En effet, le seigneur de Guirsberg vint le lendemain au château. Lorsqu'il vit sa femme, il fut saisi d'étonnement, car il la trouvait entièrement changée. Sa beauté s'était enrichie d'un charme nouveau et mystérieux  qui l'attirait irrésistiblement. Et à partir de l'heure où la jeune femme avait reçu le don des larmes et en même temps celui de la compassion, de la pitié, de la bonté et de la douceur du cœur, le bonheur habita au château." 

Gérard Leser, folkloriste alsacien, nous conte sa version dialectale (mais sous-titrée en français ;) ) de la légende et nous emmène en balade dans les magnifiques décors où se déroule le récit :


[Verhaxt !] 1er mai et Walpurgisnacht en Alsace

Comme un peu partout en Europe, les traditions populaires autour du 1er mai et plus particulièrement de la nuit de Walpurgis, appelée Hexennacht (nuit des sorcières) sont importantes en Alsace. Il s'agissait essentiellement de rites visant à se protéger des forces du mal, mais l'amour et la fertilité de la terre et des femmes sont également des thématiques importantes. Il n'en reste toutefois plus aucune trace à ma connaissance, les fêtes du muguet et du travail ayant pris le pas au XXème siècle sur ces traditions anciennes.

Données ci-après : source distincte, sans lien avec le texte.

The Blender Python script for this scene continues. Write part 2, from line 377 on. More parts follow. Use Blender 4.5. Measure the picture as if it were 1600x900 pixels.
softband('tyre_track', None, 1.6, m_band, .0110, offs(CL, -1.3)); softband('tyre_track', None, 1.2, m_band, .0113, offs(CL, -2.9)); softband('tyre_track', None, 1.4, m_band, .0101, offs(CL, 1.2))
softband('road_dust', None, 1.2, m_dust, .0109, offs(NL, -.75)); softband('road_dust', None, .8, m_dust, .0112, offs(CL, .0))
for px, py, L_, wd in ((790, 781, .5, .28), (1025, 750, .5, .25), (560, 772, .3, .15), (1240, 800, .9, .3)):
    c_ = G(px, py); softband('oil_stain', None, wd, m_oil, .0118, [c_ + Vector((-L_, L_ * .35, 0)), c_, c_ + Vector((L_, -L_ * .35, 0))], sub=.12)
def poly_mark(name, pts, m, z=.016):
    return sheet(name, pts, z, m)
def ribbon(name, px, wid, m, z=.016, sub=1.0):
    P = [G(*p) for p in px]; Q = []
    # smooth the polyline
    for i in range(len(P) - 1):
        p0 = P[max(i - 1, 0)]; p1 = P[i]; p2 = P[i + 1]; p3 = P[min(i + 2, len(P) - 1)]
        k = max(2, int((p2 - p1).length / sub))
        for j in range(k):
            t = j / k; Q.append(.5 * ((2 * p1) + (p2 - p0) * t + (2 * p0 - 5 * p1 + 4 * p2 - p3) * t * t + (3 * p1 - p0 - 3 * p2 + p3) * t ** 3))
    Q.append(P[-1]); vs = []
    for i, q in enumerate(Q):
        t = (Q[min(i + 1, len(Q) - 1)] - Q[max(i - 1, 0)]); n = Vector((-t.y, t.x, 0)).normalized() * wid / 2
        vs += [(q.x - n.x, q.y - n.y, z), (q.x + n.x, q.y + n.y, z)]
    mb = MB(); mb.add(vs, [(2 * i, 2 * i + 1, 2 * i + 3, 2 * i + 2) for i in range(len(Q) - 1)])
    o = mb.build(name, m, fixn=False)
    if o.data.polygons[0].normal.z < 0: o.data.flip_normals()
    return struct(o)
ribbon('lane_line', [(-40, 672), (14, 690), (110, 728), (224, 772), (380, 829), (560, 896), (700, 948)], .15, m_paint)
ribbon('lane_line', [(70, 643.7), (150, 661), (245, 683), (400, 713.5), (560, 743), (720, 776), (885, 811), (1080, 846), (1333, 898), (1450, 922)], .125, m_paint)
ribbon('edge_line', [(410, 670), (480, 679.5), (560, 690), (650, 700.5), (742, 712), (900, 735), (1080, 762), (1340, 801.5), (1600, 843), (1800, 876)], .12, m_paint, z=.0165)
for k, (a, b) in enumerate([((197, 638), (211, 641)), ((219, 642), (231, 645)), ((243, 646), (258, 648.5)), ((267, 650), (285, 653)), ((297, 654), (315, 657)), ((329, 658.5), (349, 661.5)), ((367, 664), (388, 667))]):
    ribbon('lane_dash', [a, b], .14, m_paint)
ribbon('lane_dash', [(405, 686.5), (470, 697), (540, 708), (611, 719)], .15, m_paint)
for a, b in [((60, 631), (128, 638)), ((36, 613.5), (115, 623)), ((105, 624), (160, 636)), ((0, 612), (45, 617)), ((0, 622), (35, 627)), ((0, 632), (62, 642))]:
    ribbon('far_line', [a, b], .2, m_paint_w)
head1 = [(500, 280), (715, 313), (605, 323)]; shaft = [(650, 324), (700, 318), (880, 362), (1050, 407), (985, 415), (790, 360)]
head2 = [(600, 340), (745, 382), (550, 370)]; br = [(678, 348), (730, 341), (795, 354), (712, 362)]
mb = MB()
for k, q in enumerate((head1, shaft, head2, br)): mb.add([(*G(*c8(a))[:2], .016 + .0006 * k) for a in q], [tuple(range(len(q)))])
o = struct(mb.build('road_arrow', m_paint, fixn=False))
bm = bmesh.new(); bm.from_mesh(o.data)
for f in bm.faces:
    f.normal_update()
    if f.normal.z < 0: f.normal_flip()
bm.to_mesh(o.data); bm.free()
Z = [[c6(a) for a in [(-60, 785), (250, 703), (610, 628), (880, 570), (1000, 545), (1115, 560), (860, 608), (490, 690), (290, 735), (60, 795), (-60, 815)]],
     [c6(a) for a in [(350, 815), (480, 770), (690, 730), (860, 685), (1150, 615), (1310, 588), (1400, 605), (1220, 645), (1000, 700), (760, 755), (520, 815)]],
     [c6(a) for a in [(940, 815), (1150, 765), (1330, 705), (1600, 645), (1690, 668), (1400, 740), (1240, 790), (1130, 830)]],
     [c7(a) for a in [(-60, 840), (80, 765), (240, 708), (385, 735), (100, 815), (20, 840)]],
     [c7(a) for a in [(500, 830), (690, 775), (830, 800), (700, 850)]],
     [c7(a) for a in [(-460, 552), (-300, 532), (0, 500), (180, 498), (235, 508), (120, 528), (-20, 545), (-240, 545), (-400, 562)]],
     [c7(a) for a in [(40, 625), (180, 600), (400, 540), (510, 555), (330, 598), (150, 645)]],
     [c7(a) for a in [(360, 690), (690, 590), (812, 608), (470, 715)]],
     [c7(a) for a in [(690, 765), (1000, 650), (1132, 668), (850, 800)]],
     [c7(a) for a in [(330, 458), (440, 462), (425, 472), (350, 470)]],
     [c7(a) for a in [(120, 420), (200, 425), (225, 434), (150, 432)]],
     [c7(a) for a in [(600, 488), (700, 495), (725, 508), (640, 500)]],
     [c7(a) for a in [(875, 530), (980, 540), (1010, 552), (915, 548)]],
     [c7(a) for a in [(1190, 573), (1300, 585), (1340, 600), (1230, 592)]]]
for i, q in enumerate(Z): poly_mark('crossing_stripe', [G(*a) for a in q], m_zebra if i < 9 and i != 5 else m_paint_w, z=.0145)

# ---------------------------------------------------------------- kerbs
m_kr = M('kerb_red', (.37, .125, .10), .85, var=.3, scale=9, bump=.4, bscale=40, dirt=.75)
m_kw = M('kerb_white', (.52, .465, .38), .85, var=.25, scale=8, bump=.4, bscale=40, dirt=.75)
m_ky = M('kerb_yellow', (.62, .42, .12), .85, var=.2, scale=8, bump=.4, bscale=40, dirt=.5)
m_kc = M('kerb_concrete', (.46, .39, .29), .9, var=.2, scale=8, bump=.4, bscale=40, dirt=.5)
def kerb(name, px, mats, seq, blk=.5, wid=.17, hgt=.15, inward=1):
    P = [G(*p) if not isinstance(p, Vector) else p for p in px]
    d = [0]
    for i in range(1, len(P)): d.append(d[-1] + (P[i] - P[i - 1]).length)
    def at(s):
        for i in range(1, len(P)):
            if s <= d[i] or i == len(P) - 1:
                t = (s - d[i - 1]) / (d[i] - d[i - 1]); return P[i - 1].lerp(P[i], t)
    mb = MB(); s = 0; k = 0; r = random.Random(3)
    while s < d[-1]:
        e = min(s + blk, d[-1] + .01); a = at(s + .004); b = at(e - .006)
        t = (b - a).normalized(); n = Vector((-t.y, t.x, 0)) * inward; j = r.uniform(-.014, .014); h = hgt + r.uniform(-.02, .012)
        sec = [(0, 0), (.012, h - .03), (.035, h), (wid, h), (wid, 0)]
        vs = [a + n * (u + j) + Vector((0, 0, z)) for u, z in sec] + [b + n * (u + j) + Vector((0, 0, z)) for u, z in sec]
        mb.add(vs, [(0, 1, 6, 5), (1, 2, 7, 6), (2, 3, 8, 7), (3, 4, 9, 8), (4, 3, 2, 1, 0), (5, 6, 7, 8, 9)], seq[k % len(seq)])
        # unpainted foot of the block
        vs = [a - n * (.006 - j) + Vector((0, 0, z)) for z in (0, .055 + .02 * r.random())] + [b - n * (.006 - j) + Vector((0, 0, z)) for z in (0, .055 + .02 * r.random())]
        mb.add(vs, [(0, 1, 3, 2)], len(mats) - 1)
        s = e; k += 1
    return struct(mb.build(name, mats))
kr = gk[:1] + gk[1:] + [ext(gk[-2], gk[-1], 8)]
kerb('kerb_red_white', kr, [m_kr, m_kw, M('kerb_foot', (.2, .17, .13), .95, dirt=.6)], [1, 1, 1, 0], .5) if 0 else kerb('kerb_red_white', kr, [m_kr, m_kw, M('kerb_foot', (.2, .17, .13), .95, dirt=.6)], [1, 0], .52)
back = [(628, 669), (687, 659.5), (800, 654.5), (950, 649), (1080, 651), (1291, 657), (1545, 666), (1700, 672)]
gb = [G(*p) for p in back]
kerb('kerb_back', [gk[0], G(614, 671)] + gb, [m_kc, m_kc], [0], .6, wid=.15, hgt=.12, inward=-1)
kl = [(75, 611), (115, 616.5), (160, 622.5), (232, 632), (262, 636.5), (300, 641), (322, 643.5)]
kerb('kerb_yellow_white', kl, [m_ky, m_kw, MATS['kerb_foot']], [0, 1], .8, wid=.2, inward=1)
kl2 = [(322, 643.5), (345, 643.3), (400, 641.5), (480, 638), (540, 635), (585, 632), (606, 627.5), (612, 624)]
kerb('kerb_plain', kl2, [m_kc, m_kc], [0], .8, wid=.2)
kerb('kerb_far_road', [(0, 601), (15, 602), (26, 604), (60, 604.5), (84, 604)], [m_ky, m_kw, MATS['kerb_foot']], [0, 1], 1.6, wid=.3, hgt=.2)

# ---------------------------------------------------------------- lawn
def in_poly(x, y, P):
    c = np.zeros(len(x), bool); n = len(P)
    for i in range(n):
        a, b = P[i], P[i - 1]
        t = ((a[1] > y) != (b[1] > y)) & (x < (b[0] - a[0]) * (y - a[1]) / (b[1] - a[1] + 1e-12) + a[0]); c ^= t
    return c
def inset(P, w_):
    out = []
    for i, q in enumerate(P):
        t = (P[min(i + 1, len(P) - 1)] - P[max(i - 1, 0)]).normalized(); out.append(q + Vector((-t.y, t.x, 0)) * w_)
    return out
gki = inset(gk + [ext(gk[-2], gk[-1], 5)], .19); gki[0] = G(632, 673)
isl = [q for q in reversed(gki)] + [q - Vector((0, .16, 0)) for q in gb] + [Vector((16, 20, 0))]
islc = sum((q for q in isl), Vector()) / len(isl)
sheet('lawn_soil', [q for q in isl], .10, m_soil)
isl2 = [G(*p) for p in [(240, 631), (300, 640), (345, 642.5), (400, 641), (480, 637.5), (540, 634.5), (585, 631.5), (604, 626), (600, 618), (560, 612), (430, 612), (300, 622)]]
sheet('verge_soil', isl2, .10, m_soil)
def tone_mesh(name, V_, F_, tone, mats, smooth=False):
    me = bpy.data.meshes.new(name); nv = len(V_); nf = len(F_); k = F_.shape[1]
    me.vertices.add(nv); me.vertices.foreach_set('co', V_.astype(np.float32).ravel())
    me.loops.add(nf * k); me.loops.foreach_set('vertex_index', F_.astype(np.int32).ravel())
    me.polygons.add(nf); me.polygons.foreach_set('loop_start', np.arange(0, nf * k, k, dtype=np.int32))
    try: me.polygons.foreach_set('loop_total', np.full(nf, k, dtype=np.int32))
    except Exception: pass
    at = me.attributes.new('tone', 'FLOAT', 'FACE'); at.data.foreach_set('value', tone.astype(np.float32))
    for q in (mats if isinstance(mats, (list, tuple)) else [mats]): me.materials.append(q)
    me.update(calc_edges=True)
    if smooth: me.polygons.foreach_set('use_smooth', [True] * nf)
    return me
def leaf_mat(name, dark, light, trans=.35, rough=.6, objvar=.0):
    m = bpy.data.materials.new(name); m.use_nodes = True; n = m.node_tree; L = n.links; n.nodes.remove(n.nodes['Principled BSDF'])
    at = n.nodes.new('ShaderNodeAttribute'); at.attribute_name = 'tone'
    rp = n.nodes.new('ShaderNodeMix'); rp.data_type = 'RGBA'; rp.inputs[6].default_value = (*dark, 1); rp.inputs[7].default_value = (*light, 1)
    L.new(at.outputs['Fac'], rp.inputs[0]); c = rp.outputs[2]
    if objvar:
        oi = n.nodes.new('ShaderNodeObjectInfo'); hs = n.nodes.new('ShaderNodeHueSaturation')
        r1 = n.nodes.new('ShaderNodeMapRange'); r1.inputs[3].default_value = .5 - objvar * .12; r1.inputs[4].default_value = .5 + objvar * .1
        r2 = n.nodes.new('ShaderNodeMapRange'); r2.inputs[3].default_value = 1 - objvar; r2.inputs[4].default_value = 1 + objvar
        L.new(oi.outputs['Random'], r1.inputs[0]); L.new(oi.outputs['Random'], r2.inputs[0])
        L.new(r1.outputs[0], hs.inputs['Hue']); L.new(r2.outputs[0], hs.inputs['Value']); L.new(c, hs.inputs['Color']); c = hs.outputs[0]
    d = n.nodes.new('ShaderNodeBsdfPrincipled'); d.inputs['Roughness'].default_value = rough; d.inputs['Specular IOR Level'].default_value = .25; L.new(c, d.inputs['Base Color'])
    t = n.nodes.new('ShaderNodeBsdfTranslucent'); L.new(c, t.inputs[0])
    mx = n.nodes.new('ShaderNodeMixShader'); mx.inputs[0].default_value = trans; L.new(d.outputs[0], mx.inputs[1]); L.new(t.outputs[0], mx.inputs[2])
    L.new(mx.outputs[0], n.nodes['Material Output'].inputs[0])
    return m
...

Gérard Leser, dans son ouvrage "plantes, croyances et traditions en Alsace", fait mention d'un certain nombre de ces traditions, dont j'ai retenu les principales pour composer cet article.
 
Ainsi, dès le 30 avril, on faisait sonner les cloches afin de chasser les démons ; puis, ces cloches étaient consacrées à la Vierge Marie, l'ensemble du mois de mai lui étant dédié. Pendant la nuit, afin de protéger les maisons, les étables et leurs habitants, on aspergeait de l'eau bénite, et on faisait claquer les fouets dans l'air, afin de reproduire, disait-on, le bruissement du Saint-Esprit, das Brausen des heiligen Geistes. Les entrées des étables étaient ornées de jeunes bouleaux : on pensait qu'avant de pouvoir y entrer pour y jeter des maléfices, la sorcière se trouvait dans l'obligation de compter toutes les feuilles de l'arbre - ce qu'elle ne parvenait bien sûr pas à faire avant le lever du soleil, moment auquel elle se voyait obligée de disparaître. On plantait également du nerprun dans le fumier, toujours pour éloigner les mauvais sorts du bétail et de la ferme toute entière.

Pendant la nuit, les jeunes gens se rendaient en forêt et allaient couper des arbres verts, des "mais", en dialecte maie, essentiellement des jeunes sapins et des bouleaux. Cette coutume est attestée depuis le 13ème siècle. Un mai était planté devant la maison de l'élue de son cœur, ou devant la maison de quelqu'un à qui on veut manifester sa reconnaissance ; en revanche, les Schandmaie, mais de la honte, étaient destinés aux personnes qui avaient déplu. On ornait ces arbustes desséchés de chiffons, de pantoufles déchirées ou de bois puant ... Tandis que les maie étaient eux ornés de rubans et de décorations diverses.

Ces jeunes gens allaient également frapper les jeunes filles à l'aide de jeunes rameaux de noisetier, afin d'accroître leur fertilité. Cet acte porte le nom de fitze, dont dérive e Fitzer, quelqu'un qui réussit dans la vie, ou gfitzt, réussi.

Le premier mai était aussi l'occasion de voir des cortèges de fillettes et de jeunes filles défiler. On les appelait reines de mai, petites roses de mai, petites femmes de mai ;  décorées de feuilles, de fleurs, portant des arbustes ornés de rubans multicolores, elles passaient de maison en maison et récitaient ou chantaient des formulettes avant de réclamer un don.

Voici la traduction en français d'une de ces chansons :

"Le mois de Mai amène la forêt verte
Ainsi nous amenons les mais décorés de roses
Si vous ne voulez pas nous donner des œufs
Le putois vous prendra toutes les poules
Si vous ne voulez pas nous donner de beurre
La vache ne vous donnera plus de lait
Si vous ne voulez pas nous donner de farine
Le meunier en prendra la moitié
Le Mai, le Mai tourne trois fois
Ainsi nous conduisons le Mai décoré de roses."

Je ne peux m'empêcher, à tort ou à raison, d'entendre dans cette formule la voix du Petit Peuple qui menace de jouer des tours au commun des mortels s'il ne respecte pas la tradition de faire un don à la nature en échange de la fertilité de la terre retrouvée.